> **The problem**
Extract the lines that hold the string "follow".

> **Dataset**
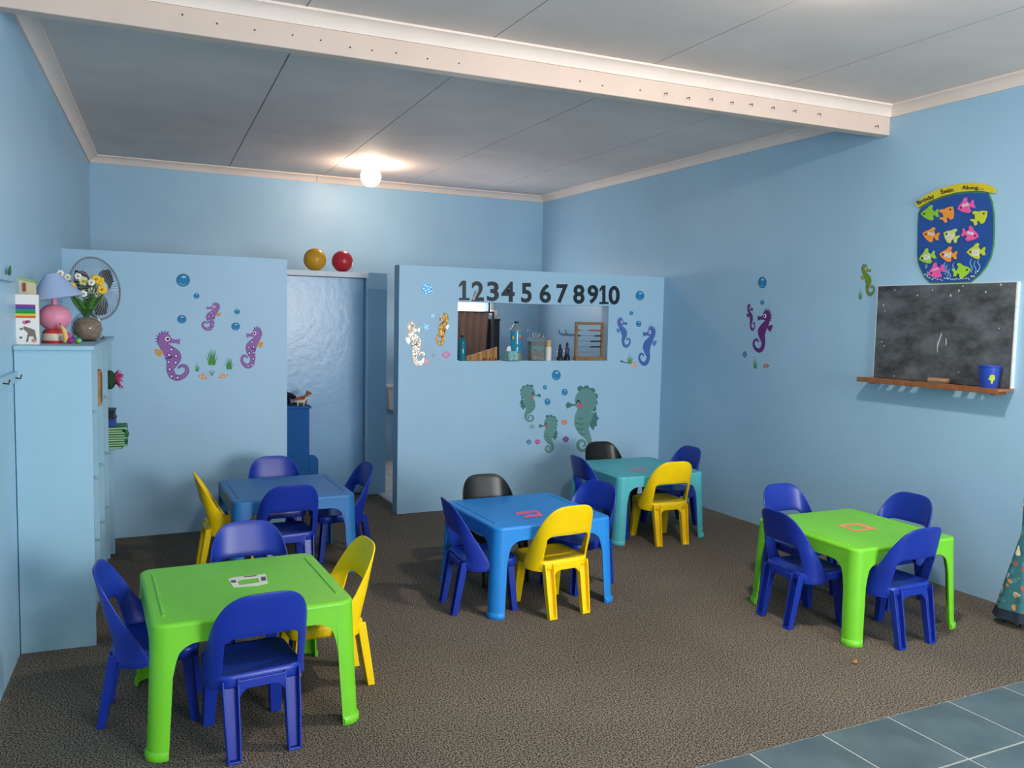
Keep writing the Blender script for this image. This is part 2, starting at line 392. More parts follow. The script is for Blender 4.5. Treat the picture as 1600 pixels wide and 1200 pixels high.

--

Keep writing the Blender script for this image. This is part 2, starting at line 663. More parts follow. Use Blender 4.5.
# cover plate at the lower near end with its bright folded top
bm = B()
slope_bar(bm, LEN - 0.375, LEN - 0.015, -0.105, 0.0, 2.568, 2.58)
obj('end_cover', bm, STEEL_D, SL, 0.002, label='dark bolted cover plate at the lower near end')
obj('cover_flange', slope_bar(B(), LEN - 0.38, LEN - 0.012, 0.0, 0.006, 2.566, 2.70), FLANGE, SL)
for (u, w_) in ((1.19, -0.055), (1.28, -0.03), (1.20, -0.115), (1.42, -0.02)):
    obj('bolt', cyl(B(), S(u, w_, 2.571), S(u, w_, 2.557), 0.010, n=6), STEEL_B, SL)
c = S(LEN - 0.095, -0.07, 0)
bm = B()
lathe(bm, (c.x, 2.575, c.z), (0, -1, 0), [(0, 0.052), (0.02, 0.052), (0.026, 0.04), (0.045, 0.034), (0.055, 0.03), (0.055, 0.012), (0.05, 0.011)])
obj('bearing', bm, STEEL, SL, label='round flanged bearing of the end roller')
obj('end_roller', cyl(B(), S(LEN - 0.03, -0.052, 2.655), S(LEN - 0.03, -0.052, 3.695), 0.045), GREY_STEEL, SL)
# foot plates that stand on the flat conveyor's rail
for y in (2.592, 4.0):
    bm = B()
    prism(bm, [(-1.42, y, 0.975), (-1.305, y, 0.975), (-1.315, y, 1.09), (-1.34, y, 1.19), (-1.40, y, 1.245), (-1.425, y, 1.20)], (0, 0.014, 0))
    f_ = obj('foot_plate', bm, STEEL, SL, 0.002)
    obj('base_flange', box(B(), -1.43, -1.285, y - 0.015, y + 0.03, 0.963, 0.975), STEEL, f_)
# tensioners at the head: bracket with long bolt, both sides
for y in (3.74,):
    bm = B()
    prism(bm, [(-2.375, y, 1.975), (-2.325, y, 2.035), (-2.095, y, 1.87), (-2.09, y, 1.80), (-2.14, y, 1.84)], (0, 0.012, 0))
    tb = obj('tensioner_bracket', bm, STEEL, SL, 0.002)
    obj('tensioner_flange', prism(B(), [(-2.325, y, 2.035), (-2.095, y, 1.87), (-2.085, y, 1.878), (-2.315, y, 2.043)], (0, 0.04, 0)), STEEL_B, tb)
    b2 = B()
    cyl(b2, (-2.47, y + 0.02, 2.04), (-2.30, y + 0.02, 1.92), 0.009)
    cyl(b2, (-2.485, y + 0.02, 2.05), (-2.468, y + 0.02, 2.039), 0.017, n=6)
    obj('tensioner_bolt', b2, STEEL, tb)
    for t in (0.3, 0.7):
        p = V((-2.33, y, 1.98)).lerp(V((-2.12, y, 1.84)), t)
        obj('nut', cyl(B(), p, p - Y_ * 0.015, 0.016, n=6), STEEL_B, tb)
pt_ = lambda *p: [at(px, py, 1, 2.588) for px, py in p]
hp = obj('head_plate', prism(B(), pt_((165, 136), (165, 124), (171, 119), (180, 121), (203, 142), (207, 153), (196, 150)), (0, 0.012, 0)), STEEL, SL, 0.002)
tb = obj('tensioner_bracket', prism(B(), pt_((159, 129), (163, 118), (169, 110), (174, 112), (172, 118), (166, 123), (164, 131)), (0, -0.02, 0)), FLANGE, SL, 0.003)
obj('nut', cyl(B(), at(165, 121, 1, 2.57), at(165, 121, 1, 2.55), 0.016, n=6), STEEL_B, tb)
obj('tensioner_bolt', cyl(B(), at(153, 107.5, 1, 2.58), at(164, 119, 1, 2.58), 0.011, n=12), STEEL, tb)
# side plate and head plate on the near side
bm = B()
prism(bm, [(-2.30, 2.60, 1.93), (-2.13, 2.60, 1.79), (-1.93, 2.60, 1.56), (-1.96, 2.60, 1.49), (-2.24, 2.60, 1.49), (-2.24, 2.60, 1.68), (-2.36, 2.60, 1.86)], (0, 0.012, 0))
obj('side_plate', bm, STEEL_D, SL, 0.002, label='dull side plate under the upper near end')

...

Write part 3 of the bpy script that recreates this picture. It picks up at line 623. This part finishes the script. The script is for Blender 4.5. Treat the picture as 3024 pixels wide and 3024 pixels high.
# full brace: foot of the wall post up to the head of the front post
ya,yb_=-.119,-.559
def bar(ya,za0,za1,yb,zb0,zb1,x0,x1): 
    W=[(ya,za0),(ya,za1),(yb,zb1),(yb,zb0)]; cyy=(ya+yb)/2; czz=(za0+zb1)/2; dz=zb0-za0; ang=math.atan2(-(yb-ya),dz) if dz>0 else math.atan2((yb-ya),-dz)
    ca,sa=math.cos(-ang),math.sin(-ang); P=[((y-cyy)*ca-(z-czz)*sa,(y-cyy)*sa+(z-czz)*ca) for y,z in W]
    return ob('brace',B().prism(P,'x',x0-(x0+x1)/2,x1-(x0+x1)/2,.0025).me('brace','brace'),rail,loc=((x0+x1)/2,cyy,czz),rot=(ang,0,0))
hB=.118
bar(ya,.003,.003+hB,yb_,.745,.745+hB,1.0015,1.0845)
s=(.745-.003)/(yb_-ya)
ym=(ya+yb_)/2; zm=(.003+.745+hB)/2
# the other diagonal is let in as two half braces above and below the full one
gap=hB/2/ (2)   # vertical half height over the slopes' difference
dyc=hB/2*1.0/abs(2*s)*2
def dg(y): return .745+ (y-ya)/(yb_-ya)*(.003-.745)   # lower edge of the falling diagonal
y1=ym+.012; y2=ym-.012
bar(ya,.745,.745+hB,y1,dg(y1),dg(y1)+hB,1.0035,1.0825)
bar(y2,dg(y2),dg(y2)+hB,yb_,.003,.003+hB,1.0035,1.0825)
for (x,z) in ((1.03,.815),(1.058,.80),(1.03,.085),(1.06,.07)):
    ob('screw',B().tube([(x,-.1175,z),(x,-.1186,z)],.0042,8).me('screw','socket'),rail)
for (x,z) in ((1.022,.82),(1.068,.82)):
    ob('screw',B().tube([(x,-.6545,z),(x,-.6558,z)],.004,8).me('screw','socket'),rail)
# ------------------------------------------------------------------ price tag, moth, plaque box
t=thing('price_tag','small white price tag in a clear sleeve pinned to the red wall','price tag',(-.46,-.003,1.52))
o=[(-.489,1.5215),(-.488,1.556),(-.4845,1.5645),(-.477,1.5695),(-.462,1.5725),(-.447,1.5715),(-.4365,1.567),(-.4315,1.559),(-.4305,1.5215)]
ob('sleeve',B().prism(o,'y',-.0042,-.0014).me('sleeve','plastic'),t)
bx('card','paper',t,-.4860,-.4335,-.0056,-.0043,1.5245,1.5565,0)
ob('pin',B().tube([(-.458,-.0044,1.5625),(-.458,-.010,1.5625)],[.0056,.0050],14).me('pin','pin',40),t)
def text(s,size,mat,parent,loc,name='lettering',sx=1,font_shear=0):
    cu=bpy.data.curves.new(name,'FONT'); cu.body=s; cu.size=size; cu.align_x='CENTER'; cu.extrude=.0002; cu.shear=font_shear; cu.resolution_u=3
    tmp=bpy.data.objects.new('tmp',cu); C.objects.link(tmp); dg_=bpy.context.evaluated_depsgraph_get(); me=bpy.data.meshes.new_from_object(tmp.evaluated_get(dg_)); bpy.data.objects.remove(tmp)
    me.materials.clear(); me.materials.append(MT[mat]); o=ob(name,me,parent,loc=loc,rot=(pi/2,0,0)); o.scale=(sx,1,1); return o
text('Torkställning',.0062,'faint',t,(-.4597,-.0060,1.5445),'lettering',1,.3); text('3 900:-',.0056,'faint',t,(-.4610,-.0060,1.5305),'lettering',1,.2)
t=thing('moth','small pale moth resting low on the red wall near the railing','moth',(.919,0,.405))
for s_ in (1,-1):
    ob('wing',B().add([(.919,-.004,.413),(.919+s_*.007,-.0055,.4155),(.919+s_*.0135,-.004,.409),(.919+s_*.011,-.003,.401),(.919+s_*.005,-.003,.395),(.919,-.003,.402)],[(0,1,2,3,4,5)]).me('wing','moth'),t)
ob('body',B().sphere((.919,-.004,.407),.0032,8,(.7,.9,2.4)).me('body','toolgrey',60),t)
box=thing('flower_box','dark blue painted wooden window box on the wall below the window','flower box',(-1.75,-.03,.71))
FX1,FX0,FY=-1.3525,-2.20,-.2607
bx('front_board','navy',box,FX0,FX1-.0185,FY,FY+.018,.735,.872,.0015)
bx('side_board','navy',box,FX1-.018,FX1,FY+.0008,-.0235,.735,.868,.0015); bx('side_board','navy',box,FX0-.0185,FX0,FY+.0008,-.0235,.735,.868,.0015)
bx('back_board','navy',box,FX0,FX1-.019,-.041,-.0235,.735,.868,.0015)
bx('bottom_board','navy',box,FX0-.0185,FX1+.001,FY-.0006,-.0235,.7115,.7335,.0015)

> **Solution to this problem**
Keep writing the Blender script for this image. This is part 2, starting at line 392. More parts follow. The script is for Blender 4.5. Treat the picture as 1600 pixels wide and 1200 pixels high.
Keep writing the Blender script for this image. This is part 2, starting at line 663. More parts follow. Use Blender 4.5.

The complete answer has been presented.